The concept of slope is crucial to understanding lines in mathematics. Slope measures how steep a line is. It is determined by the ratio of the change in the vertical direction (rise) to the change in the horizontal direction (run). Mathematically, the slope, often symbolized as \( m \), is calculated using the formula: \[ m = \frac{y_2-y_1}{x_2-x_1} \] Where:

• \( y_1, y_2 \) are the y-coordinates of two distinct points on the line.
• \( x_1, x_2 \) are the x-coordinates of those two points.

This formula gives us a number that describes the line's inclination. In the original problem, applying this formula to the points \((3,3)\) and \((0,6)\) allowed us to find the slope \( m = -1 \). This information is fundamental for further steps when working with linear equations.

Parallel lines are lines in a plane that never intersect.

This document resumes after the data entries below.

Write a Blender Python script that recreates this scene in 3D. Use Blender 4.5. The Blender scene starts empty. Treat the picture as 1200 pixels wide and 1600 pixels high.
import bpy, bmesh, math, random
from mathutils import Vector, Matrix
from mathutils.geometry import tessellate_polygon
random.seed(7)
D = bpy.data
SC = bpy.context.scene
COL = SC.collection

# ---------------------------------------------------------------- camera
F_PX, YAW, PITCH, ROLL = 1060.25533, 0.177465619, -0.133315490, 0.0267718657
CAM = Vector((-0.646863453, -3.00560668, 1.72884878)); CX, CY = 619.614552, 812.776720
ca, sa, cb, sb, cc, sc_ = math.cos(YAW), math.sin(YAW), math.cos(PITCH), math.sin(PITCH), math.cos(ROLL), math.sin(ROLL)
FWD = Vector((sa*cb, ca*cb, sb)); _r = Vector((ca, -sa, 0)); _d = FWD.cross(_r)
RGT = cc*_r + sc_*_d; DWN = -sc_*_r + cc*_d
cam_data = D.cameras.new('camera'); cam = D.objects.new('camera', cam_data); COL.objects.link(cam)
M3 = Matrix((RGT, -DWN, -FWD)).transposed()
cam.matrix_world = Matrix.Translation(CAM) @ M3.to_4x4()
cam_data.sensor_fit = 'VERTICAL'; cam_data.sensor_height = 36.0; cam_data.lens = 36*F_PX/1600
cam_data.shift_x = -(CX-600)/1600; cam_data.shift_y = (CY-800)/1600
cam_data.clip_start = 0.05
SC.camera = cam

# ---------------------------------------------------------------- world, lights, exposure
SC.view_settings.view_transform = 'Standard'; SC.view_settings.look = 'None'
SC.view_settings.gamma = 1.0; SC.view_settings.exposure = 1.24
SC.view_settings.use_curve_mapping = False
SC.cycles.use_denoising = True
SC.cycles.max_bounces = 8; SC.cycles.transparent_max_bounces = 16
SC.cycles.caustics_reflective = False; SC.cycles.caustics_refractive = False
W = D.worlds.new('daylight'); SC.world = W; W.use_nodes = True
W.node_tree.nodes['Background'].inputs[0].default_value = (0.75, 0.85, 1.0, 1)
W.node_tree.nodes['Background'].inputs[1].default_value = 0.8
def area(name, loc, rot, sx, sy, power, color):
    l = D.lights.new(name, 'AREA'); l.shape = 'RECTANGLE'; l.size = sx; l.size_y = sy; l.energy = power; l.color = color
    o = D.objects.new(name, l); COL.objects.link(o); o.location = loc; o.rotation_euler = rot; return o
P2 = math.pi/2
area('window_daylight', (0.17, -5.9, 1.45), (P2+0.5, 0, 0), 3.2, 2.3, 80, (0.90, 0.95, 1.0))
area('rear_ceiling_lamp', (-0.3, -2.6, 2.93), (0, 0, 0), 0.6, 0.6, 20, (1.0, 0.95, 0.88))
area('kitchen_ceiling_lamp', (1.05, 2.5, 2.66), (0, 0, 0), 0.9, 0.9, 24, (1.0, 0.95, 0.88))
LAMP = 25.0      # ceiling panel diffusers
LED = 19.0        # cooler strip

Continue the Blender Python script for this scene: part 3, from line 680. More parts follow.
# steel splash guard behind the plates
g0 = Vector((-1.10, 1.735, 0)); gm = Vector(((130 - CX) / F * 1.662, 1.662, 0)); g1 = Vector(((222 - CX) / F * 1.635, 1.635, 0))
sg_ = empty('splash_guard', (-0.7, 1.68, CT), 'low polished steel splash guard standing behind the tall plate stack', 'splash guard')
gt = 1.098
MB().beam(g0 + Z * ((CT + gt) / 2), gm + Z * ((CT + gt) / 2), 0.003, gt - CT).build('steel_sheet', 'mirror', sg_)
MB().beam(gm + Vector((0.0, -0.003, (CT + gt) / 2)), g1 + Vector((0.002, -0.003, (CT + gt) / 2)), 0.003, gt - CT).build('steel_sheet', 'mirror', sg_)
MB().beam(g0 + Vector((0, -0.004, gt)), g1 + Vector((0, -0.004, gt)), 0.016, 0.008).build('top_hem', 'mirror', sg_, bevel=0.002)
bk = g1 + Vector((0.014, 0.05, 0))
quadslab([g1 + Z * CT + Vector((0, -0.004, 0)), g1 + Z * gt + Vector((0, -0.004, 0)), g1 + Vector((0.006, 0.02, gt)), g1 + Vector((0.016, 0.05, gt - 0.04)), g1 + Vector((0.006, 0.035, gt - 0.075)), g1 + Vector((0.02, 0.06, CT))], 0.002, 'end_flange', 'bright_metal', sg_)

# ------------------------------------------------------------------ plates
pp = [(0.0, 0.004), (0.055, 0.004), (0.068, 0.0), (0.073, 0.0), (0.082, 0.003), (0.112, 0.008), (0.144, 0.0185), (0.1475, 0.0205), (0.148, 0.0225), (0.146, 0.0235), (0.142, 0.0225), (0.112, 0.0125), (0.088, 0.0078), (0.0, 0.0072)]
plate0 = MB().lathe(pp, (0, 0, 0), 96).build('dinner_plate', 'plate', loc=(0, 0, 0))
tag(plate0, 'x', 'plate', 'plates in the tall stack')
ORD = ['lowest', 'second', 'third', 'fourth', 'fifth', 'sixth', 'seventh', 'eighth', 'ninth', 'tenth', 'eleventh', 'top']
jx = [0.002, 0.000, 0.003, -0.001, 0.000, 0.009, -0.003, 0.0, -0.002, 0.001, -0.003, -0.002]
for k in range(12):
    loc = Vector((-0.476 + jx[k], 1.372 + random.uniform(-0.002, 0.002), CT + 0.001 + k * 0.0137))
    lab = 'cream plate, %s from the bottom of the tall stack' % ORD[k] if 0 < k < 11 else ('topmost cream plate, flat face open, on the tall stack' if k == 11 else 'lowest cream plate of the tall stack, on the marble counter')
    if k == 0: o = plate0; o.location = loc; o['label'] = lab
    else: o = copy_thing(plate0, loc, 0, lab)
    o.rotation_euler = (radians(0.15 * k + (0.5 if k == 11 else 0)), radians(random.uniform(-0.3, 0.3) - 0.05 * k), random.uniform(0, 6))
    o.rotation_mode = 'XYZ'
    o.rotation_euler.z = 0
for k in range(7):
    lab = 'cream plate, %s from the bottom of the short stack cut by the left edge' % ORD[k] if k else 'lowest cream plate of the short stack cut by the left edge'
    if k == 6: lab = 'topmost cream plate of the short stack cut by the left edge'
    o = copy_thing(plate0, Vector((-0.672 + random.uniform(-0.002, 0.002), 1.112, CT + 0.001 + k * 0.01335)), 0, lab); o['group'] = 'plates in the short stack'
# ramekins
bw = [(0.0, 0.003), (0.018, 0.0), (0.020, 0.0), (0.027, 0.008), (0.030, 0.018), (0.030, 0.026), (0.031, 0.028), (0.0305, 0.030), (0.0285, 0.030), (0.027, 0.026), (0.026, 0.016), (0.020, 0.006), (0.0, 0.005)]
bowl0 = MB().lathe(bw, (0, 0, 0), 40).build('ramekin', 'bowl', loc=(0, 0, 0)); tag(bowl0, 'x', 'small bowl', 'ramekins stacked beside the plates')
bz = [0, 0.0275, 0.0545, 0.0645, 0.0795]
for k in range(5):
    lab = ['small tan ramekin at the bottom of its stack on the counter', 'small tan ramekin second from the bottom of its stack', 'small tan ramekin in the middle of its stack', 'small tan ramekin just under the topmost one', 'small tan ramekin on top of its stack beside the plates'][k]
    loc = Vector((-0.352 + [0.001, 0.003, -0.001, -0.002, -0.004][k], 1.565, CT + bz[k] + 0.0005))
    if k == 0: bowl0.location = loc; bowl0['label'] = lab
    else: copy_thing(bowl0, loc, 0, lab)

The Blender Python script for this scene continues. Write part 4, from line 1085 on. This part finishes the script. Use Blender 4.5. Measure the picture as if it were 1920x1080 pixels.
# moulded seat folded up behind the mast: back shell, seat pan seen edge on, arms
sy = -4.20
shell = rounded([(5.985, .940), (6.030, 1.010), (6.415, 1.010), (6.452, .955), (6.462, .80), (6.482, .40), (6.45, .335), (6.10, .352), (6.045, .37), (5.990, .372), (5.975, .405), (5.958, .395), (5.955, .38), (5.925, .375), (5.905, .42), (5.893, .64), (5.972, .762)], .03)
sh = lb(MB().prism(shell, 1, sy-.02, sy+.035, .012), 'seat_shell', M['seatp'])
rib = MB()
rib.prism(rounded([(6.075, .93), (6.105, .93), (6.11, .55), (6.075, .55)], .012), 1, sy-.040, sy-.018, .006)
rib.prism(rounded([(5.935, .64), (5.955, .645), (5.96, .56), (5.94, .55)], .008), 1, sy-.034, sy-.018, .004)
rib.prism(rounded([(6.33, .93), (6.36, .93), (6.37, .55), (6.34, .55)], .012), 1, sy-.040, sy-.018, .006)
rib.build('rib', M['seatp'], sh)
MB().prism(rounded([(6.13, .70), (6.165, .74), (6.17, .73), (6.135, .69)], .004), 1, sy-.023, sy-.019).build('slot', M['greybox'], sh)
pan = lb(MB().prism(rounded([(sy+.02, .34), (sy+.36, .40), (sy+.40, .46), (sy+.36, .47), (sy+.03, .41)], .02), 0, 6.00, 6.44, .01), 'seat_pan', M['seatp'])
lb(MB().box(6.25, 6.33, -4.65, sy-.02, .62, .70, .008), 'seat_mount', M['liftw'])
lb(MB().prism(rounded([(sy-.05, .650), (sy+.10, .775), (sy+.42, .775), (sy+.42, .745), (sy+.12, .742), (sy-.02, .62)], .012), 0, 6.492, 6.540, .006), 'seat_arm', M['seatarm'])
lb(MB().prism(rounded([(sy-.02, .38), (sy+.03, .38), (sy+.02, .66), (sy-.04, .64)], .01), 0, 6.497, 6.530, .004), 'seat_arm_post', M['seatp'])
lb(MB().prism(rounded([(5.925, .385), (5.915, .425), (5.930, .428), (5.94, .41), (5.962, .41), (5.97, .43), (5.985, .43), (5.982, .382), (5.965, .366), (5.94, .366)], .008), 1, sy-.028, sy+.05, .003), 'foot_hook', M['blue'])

Because they run in the same direction, they have the identical slope. If you identify the slope of one line, you automatically know the slope of any parallel line. This is why the problem specifies a line parallel to the one through points \((3,3)\) and \((0,6)\): we use the same slope value. In our example, once we computed the slope of the reference line to be \(-1\), we inferred that any line parallel to it must also have a slope of \(-1\). Recognizing this symmetry in parallel lines helps simplify problems and allows the use of known slopes without recalculating them.

The point-slope form of a line's equation is a handy way to write the equation of a line when you know a point on the line and the slope. The formula for the point-slope form is: \[ y - y_1 = m(x - x_1) \] Where:

• \( m \) is the slope of the line.
• \( (x_1, y_1) \) are the coordinates of a known point on the line.

For the problem at hand, using the point \((-3,-1)\) and slope \(-1\), we substitute these values into the point-slope formula: \[ y + 1 = -1(x + 3) \] This equation serves as an intermediary step before converting to the slope-intercept form, making it especially useful when you're gathering all components of the line before simplifying.

Determining the equation of a line and expressing it in slope-intercept form \(y = mx + b\) is a common task in algebra. This form is beneficial because it provides direct insight into the line's slope \( m \) and its y-intercept \( b \). The y-intercept is the point where the line crosses the y-axis. In this exercise, after applying the point-slope form, we simplified to slope-intercept form. Starting with: \[ y + 1 = -1(x + 3) \] Distribute the slope: \[ y + 1 = -x - 3 \] To isolate \( y \), subtract \( 1 \) from both sides: \[ y = -x - 4 \] Here, the slope, \(-1\), and y-intercept, \(-4\), are clearly revealed, providing an easy-to-interpret line equation.